Grillstock Aspirations

So, by now, those interested will have spotted the fact that Grillstock is coming to London in 2013. In addition to the Bristol dates (May 11-12), Grillstock rolls into The Old Deer Park on June 15 and 16 - which is where, should all go to plan, you'll find me sweating, panicking and hopefully serving up some decent slabs of BBQ joy. 

I had a little reminder of just what I'm up against last week in Oakland, CA. It's perhaps an unlikely setting for some of the best BBQ I've had - Oakland isn't exactly mentioned in the same breath as Lockhart or the outskirts of Nashville - but Oakland is one of those places that seems to surprise on a lot of levels. After a fascinating (and all too brief) tour of Oakland's up-and-coming food scene thanks to Carlo Medina of Savor Oakland (I'll hopefully get to that in a future post), we settled in for lunch at B Side BBQ, the creation of Food Network star and soul food expert Tanya Holland and her partner (and "rib wrangler") Phil Surkis. Indeed, we settled in for lunch with Tanya and so left the ordering to her. And that's when these arrived. 

The ribs are "Dark and Stormy", with a marinade based on the classic cocktail. The brisket is just classic, old school, deeply smoked, soft, juicy, wibblesome, slow cooked beef. And while some of what we ate in Texas was excellent, this was the brisket I: a) had always imagined; and b) want to deliver at Grillstock. No pressure there then... 

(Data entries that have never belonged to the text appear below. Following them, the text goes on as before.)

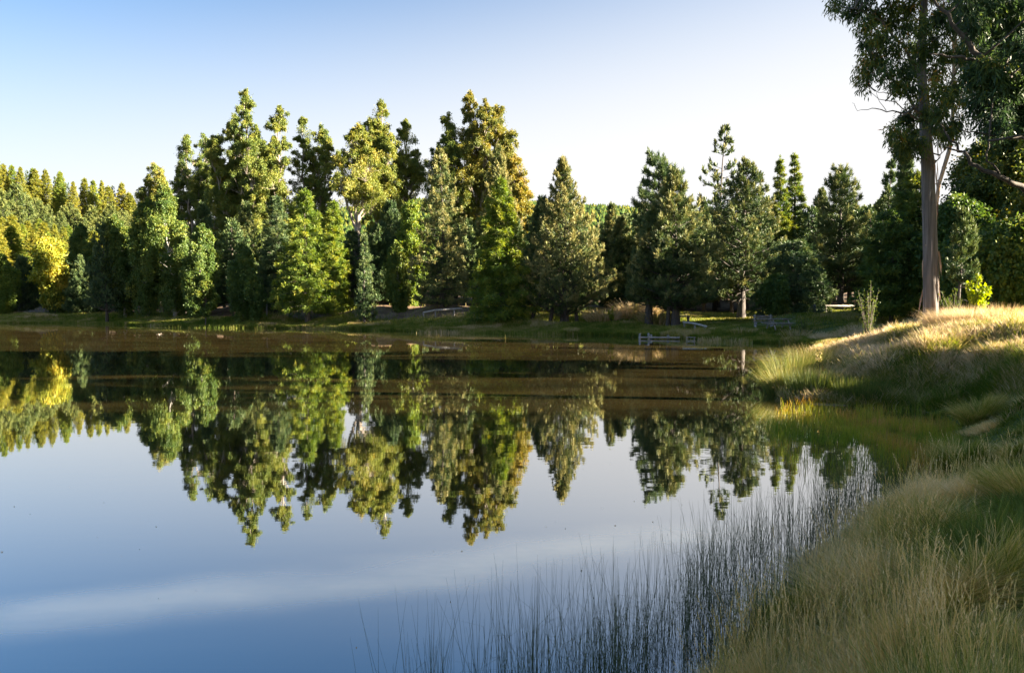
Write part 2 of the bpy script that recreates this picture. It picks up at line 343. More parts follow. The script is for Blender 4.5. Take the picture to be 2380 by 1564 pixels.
cr = ramp(t, [(.35, (.006, .0048, .0018)), (.65, (.0135, .0100, .0036))], nc.outputs[0])
# pale sunbeam streak painted into the near water's diffuse colour
mps = N(t, "ShaderNodeMapping", vector_type='TEXTURE'); mps.inputs["Location"].default_value = (-2.2, 6.6, 0); mps.inputs["Rotation"].default_value = (0, 0, R(20)); mps.inputs["Scale"].default_value = (4.8, .50, 1); L(tc.outputs["Object"], mps.inputs[0])
nds = N(t, "ShaderNodeTexNoise"); nds.inputs["Scale"].default_value = .45; nds.inputs["Detail"].default_value = 4; L(tc.outputs["Object"], nds.inputs["Vector"])
vad = N(t, "ShaderNodeMixRGB"); vad.blend_type = 'LINEAR_LIGHT'; vad.inputs[0].default_value = .9; L(mps.outputs[0], vad.inputs[1]); L(nds.outputs["Color"], vad.inputs[2])
vln = N(t, "ShaderNodeVectorMath", operation='LENGTH'); L(vad.outputs[0], vln.inputs[0])
msk = N(t, "ShaderNodeMapRange", interpolation_type='SMOOTHSTEP'); L(vln.outputs["Value"], msk.inputs[0]); msk.inputs[1].default_value = 1.5; msk.inputs[2].default_value = .1; msk.inputs[4].default_value = .75
nd2 = N(t, "ShaderNodeTexNoise"); nd2.inputs["Scale"].default_value = 1.6; nd2.inputs["Detail"].default_value = 5; L(mp3.outputs[0], nd2.inputs["Vector"])
nr2 = N(t, "ShaderNodeMapRange"); L(nd2.outputs[0], nr2.inputs[0]); nr2.inputs[1].default_value = .3; nr2.inputs[2].default_value = .62; nr2.inputs[3].default_value = .35
mk2 = N(t, "ShaderNodeMath", operation='MULTIPLY'); L(msk.outputs[0], mk2.inputs[0]); L(nr2.outputs[0], mk2.inputs[1])
mxs = N(t, "ShaderNodeMix", data_type='RGBA'); L(mk2.outputs[0], mxs.inputs[0]); L(cr.outputs[0], mxs.inputs[6]); mxs.inputs[7].default_value = (.95, .54, .22, 1)
df = N(t, "ShaderNodeBsdfDiffuse"); L(mxs.outputs[2], df.inputs[0])
gl = N(t, "ShaderNodeBsdfGlossy"); gl.inputs["Roughness"].default_value = .018; L(bp.outputs[0], gl.inputs["Normal"]); gl.inputs[0].default_value = (1, 1, 1, 1)
fr = N(t, "ShaderNodeFresnel"); fr.inputs[0].default_value = 2.3; fp = N(t, 'ShaderNodeMath', operation='POWER'); L(fr.outputs[0], fp.inputs[0]); fp.inputs[1].default_value = .55
L(fp.outputs[0], gl.inputs[0]); mx = N(t, "ShaderNodeAddShader"); L(df.outputs[0], mx.inputs[0]); L(gl.outputs[0], mx.inputs[1])
o = N(t, "ShaderNodeOutputMaterial"); L(mx.outputs[0], o.inputs[0]); M['water'] = m
g = Geo()
g.add([(-140, -12, 0), (30, -12, 0), (30, 100, 0), (-140, 100, 0)], [(0, 1, 2, 3)])
tag(g.obj("water", M['water']), "calm brown pond mirroring the trees and sky", None, None, 'structure')

# ------------------------------------------------------------------ tree builders (each fills two Geo: wood, foliage; local origin = base)
def wobble(k, H, amp, rng):
    z = np.linspace(0, 1, k); ph = rng.uniform(0, 6.28, 4)
    return np.stack((amp * (np.sin(z * 3 + ph[0]) - math.sin(ph[0]) + .4 * np.sin(z * 8 + ph[1])) * z ** .5, amp * (np.sin(z * 3.3 + ph[2]) - math.sin(ph[2])) * z ** .5, z * H), -1)
def along(path, z):
    return np.array([np.interp(z, path[:, 2], path[:, a]) for a in range(2)] + [z])

def conifer(H, R0, hb, rng, step=.45, nb=6, prof=.75, rise=.25, tip=.35, fan=.38, tufts=14, per=6, L=.32, Wd=.09, droop=0.0, gap=0.0, trunk_r=None, lead=None, up=.9, shape=1.0, dead=0.0, bulge=.3, sides=None):
    """whorled conifer; returns wood, foliage"""
    wd, fo = Geo(), Geo()
    tr = trunk_r or H * .016
    path = wobble(10, H, .012 * H, rng)
    tube(wd, path, np.interp(path[:, 2], (0, .05 * H, H), (tr * 1.25, tr, tr * .08)), 8)
    z = hb
    while z < H * .985:
        t_ = (z - hb) / (H - hb)
        rad_ = R0 * min(1.0, (bulge + t_) / (bulge + .08)) ** .5 * (1 - t_ ** (shape)) ** prof + .10
        kk = max(3, int(nb * (1 - .45 * t_))); a0 = rng.uniform(0, 6.28)
        for q in range(kk):
            if rng.random() < gap: continue
            a = a0 + q * 6.283 / kk + rng.normal() * .25
            ln = rad_ * rng.uniform(.62, 1.13)
            if sides is not None: ln *= sides(a)
            dirh = np.array((math.cos(a), math.sin(a), 0.0))
            zz = z + rng.normal() * step * .3
            p0 = along(path, min(max(zz, 0), H)); p1 = p0 + dirh * ln * .6 + np.array((0, 0, ln * (rise * (.5 + .9 * t_)))) ; p2 = p0 + dirh * ln + np.array((0, 0, ln * (rise * (.6 + t_) + tip * .5) - droop * ln))
            br = bez(p0, p1, p2, 5)
            tube(wd, br, np.linspace(max(.012, tr * .28 * (1 - .7 * t_)), .008, 5), 3, cap=False)
            nt_ = max(3, int(tufts * (.35 + .65 * ln / R0)))
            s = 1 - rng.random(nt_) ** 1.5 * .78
            c = np.stack([np.interp(s, np.linspace(0, 1, 5), br[:, ax]) for ax in range(3)], -1)
            side = np.array((-math.sin(a), math.cos(a), 0.0))
            off = rng.uniform(-1, 1, nt_) * fan * ln * (1.12 - s) * 1.3
            c = c + side * off[:, None] + np.array((0, 0, 1)) * (rng.normal(size=nt_) * .06 * ln ** .5 - droop * .4 * rng.random(nt_) * ln * .4)[:, None] - dirh * (np.abs(off) * .35)[:, None]
            C = np.repeat(c, per, 0) + rng.normal(size=(nt_ * per, 3)) * .05
            D = rng.normal(size=(nt_ * per, 3)) * .55 + dirh * .55 + np.array((0, 0, up)) + np.repeat(side * np.sign(off)[:, None] * .4, per, 0)
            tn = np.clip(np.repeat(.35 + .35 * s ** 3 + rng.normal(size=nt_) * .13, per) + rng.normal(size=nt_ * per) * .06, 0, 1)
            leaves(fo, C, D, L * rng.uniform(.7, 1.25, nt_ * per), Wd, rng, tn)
            if up > .3:
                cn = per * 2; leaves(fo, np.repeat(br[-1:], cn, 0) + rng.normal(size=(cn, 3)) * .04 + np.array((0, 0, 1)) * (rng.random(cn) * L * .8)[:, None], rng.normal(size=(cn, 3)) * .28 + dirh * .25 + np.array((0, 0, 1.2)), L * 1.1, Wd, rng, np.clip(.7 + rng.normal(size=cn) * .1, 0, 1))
        z += step * rng.uniform(.75, 1.25)
    # leader tuft
    n = per * 5; C = np.repeat(path[-1:], n, 0) - np.array((0, 0, 1)) * rng.uniform(0, .5, n)[:, None]
    leaves(fo, C, rng.normal(size=(n, 3)) * .4 + np.array((0, 0, 1.2)), L, Wd, rng, .55)
    if dead > 0:
        for q in range(int(dead)):
            a = rng.uniform(0, 6.28); zz = rng.uniform(.12 * H, max(hb * 1.6, .3 * H)); p0 = along(path, zz); ln = R0 * rng.uniform(.3, .8)
            d_ = np.array((math.cos(a), math.sin(a), 0))
            tube(wd, bez(p0, p0 + d_ * ln * .6 + (0, 0, .1), p0 + d_ * ln + (0, 0, -.15 * ln), 4), np.linspace(.03, .006, 4), 3, cap=False)
    return wd, fo

def clumps(fo, cs, rng, per=300, L=.4, Wd=.15, hang=.9, shell=.42, tint=.45, tv=.16, squash=1.0):
    """cs: list of (center, (rx,ry,rz))"""
    for c, r in cs:
        n = max(8, int(per * rng.uniform(.7, 1.2))); v = unit(rng.normal(size=(n, 3))); u = rng.random(n) ** shell
        lump = 1 + .35 * np.sin(v[:, 0] * 5 + c[0]) * np.sin(v[:, 1] * 5 + c[1]) + .2 * np.sin(v[:, 2] * 7 + c[2])
        C = np.asarray(c) + v * np.asarray(r) * (u * lump)[:, None]
        D = rng.normal(size=(n, 3)) * .6 + v * .35 + np.array((0, 0, -hang))
        tn = np.clip(tint + rng.normal() * tv * .7 + v[:, 2] * .08 + rng.normal(size=n) * tv, 0, 1)
        leaves(fo, C, D, L * rng.uniform(.6, 1.3, n), Wd, rng, tn)

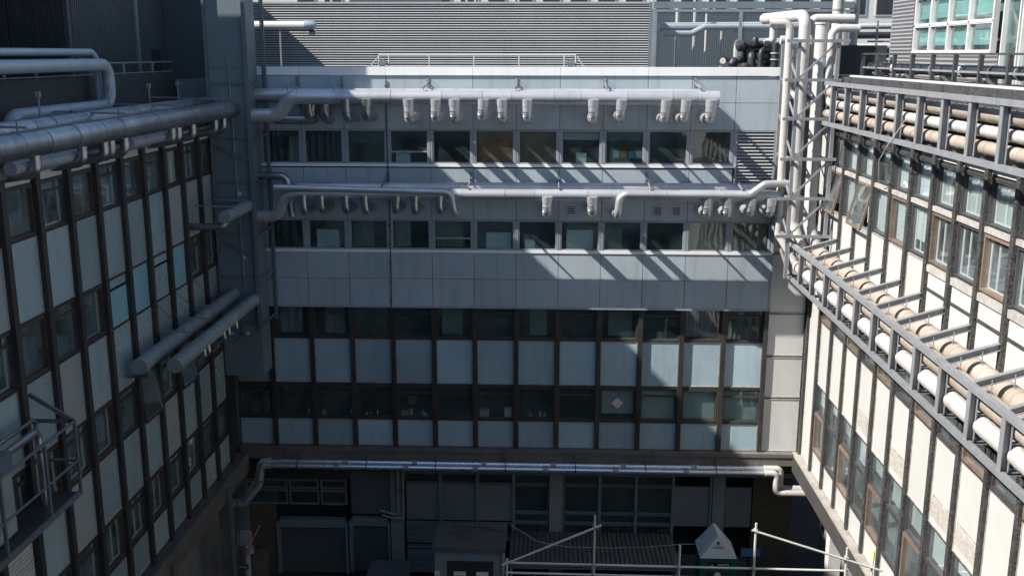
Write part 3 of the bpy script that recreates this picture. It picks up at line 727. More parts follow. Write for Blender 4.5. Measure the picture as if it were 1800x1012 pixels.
# rooftop of the left building
mb = MB(); mb.box(-13.5, -13.2, 10, 36.9, -2.35, -0.66); mb.build('roof_upstand', 'plant_dark', lb)
mb = MB(); mb.box(-30, -13.5, 8, 60, -1.2, -0.9); mb.build('upper_roof_deck', 'roof_dark', lb)
pr = thing('plant_room', 'dark ribbed rooftop plant room with mesh screen at the upper left', 'plant room', (-18, 34, -0.9))
mb = MB(); mb.box(-26, -14.06, 30.4, 33.4, -0.9, 5.75); mb.build('wall_core', 'plant_wall', pr)
mb = MB(); mb.box(-26, -14.06, 33.4, 39.4, -0.9, 3.4); mb.build('wall_core', 'plant_wall', pr)
mb = MB(); mb.box(-20, -12.3, 38.0, 39.2, -0.9, 3.1); mb.build('rear_wing', 'plant_wall', pr)  # block added to cast the diagonal shadow on the louvre screen
for k in range(60):
    y = 30.55 + k*0.13
    mb = MB(); mb.box(-14.06, -14.02, y, y+0.07, -0.7, 5.7 if y < 33.3 else 3.35)
    mb.build('wall_rib', 'plant_wall', pr)
mb = MB(); mb.box(-14.06, -13.98, 35.2, 35.4, -0.9, 3.35); mb.build('wall_post', 'tower_grey', pr)
mb = MB(); mb.box(-14.08, -14.0, 36.5, 37.3, -0.8, 0.1); mb.build('opening', 'black_void', pr)
mb = MB()
for k in range(46):
    x = -14.15 - k*0.085; mb.box(x-0.012, x+0.012, 30.26, 30.30, -0.7, 5.2)
for k in range(30):
    z = -0.6 + k*0.19; mb.box(-18.1, -14.1, 30.29, 30.31, z-0.008, z+0.008)
mb.build('mesh_screen', 'steel_dark', pr, stuff=True)
for x in (-14.1, -15.0, -15.9, -16.8, -17.7):
    mb = MB(); mb.box(x-0.05, x+0.05, 30.31, 30.39, -0.7, 5.2); mb.build('screen_post', 'steel_dark', pr)
mb = MB(); mb.box(-36, -16.3, -4, 30.2, -0.9, 7.75); mb.build('tall_shadow_wing', 'plant_wall', pr)  # out-of-view mass added to cast the shadow edge across the courtyard

def ydoct(name, label, x, z, r, y0, y1, material, step=1.4, group=None):
    t = thing(name, label, 'duct', (x, y1, z-r-0.2), group)
    segments(t, (x, y0, z), (x, y1, z), r, material, step*0.45, step*1.5)
    return t
t = ydoct('exhaust_duct', 'large dull steel duct along the left roof edge running into the grey riser', -10.8, -1.84, 0.27, 11, 35.05, 'duct_dull', 1.0)
for y in (21.5, 23.75, 24.95, 25.35, 26.2, 29.6, 30.1, 31.35, 33.5, 34.4):
    p = fillet([(-10.95, y, -2.0), (-10.95, y, -2.5), (-11.75, y, -2.62)], 0.2)
    o = MB().tube(p, 0.115, 12).build('elbow', 'duct_steel', t, True)
    rg = MB(); band_ring(rg, (-10.95, y, -2.28), (0,0,1), 0.115, 0.04, 0.012, 12); rg.build('flange', 'duct_steel', o, True)
for y in (16.0, 20.6, 25.6, 29.6, 34.0):
    mb = MB(); mb.beam((-13.2, y, -1.42), (-10.6, y, -1.48), 0.05, 0.05); mb.beam((-12.0, y, -2.35), (-12.0, y, -1.4), 0.05, 0.05); mb.beam((-10.8, y, -1.6), (-10.8, y, -1.35), 0.03, 0.03)
    mb.build('bracket', 'rack_steel', t)
ydoct('exhaust_duct', 'second steel duct on the left roof, behind the large one at the edge', -11.62, -1.66, 0.24, 11, 35.0, 'duct_dull', 1.7)
for y0, y1, lab in ((21.0, 24.3, 'nearer short bluish pipe slung under the left roof duct'), (27.2, 30.6, 'farther short bluish pipe slung under the left roof duct')):
    ydoct('branch_duct', lab, -11.25, -2.36, 0.15, y0, y1, 'duct_painted', 1.6, 'short pipes under the roof duct')
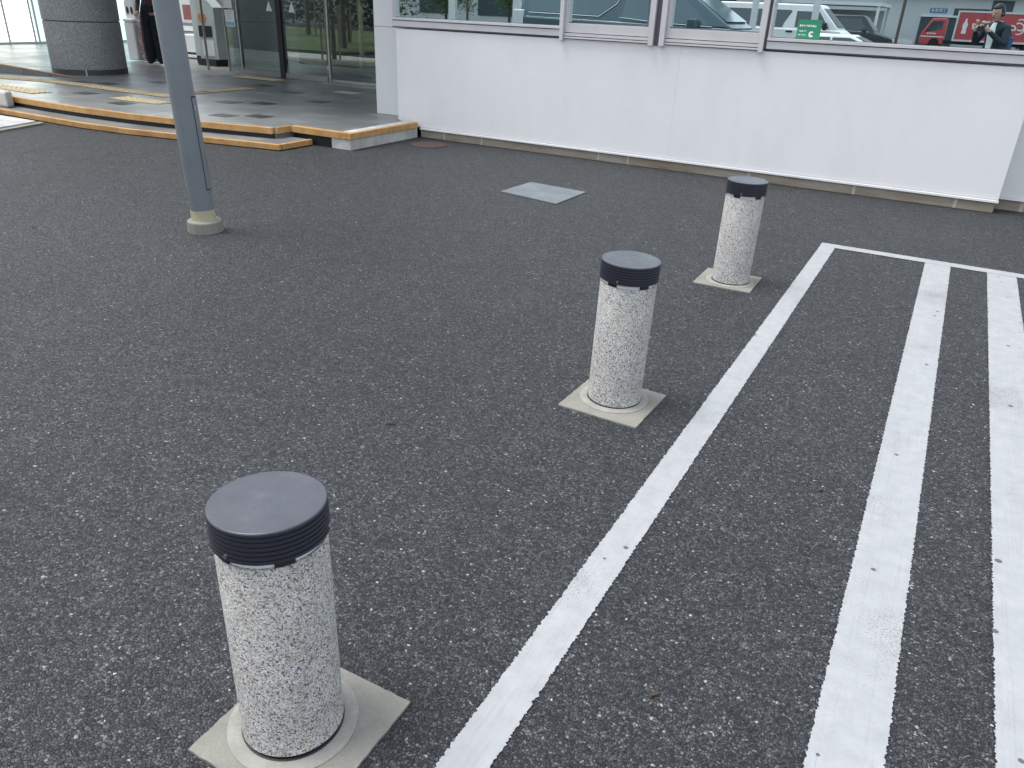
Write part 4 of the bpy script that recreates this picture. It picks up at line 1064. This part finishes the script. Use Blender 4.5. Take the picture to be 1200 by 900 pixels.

There wasn't a duff note at B Side BBQ although some might argue that the jerk ribs, while delicious and fruity, weren't really jerk in that eye-popping, mouth-fanning way you might expect. Mind you, they still disappeared before I could get a photo so what do I know? As for the sliders, the wings, the hot links - not to mention the brilliantly punning beer - and if they hadn't dragged me from the place, I'd still be there attempting to finish every last morsel, be it piggy, beefy or the excellent okra bites and braised tofu.